> Work instructions: Pictures excluded, return the lines below from the first through the line holding "rnd = random.Random(7)".

> Given data:
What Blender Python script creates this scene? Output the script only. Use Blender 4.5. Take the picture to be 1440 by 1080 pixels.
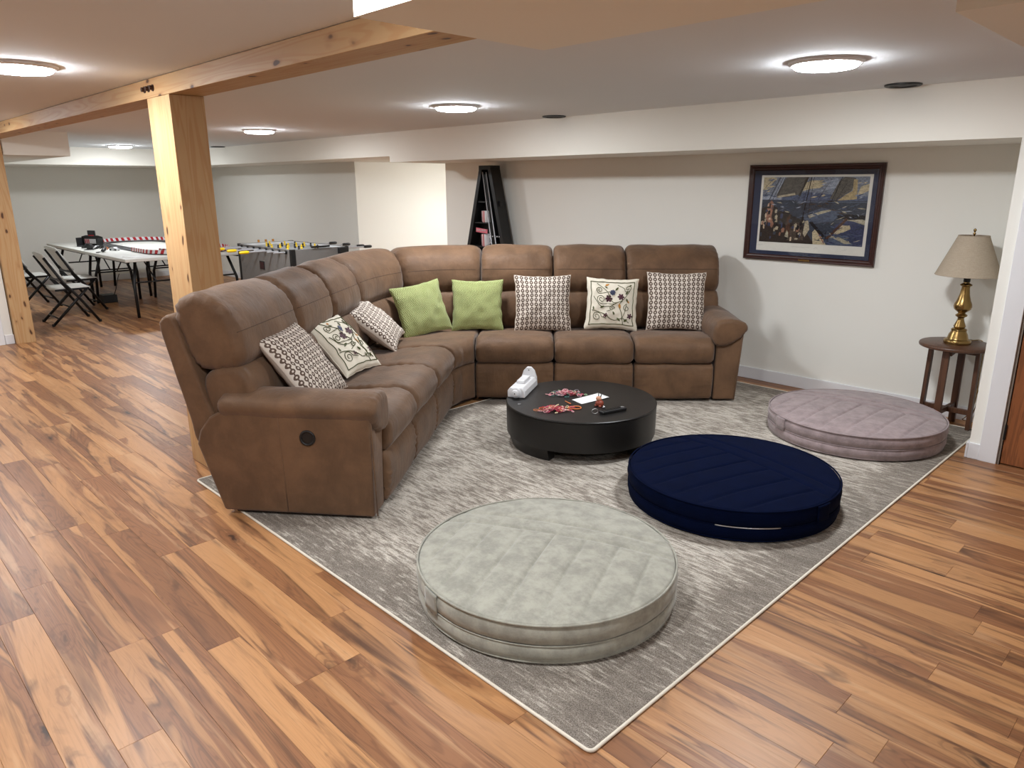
import bpy, bmesh, math, random
from mathutils import Vector, Matrix, noise as mnoise
for o in list(bpy.data.objects): bpy.data.objects.remove(o, do_unlink=True)
S = bpy.context.scene
COL = S.collection
PI = math.pi
rnd = random.Random(7)

# ------------------------------------------------------------------ camera, world, exposure
F_PX, YAW, PITCH, ROLL, CAM_H = 1022.4, .7965, .2687, .004, 1.60
fw = Vector((-math.sin(YAW)*math.cos(PITCH), math.cos(YAW)*math.cos(PITCH), -math.sin(PITCH)))
rt = Vector((math.cos(YAW), math.sin(YAW), 0))
dn = fw.cross(rt)
c_, s_ = math.cos(ROLL), math.sin(ROLL)
R_, D_ = c_*rt + s_*dn, -s_*rt + c_*dn
camd = bpy.data.cameras.new('camera'); cam = bpy.data.objects.new('camera', camd); COL.objects.link(cam)
camd.sensor_fit = 'HORIZONTAL'; camd.sensor_width = 36; camd.lens = 36*F_PX/1440; camd.clip_start = .02; camd.clip_end = 100
M = Matrix((R_, -D_, -fw)).transposed().to_4x4(); M.translation = (0, 0, CAM_H); cam.matrix_world = M
S.camera = cam
def px(p):
    q = Vector(p) - Vector((0, 0, CAM_H)); z = q.dot(fw)
    if z < .05: return None
    return 720 + F_PX*q.dot(R_)/z, 540 + F_PX*q.dot(D_)/z, z
w = bpy.data.worlds.new('world'); S.world = w; w.use_nodes = True
w.node_tree.nodes['Background'].inputs[0].default_value = (.5, .5, .5, 1); w.node_tree.nodes['Background'].inputs[1].default_value = .02
S.view_settings.view_transform = 'Standard'; S.view_settings.look = 'None'; S.view_settings.gamma = 1
S.view_settings.use_curve_mapping = False; S.view_settings.exposure = 0.0
LAMP = 192.0            # radiance of the ceiling discs
LAMP_COL = (.93, .975, 1.02)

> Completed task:
What Blender Python script creates this scene? Output the script only. Use Blender 4.5. Take the picture to be 1440 by 1080 pixels.
import bpy, bmesh, math, random
from mathutils import Vector, Matrix, noise as mnoise
for o in list(bpy.data.objects): bpy.data.objects.remove(o, do_unlink=True)
S = bpy.context.scene
COL = S.collection
PI = math.pi
rnd = random.Random(7)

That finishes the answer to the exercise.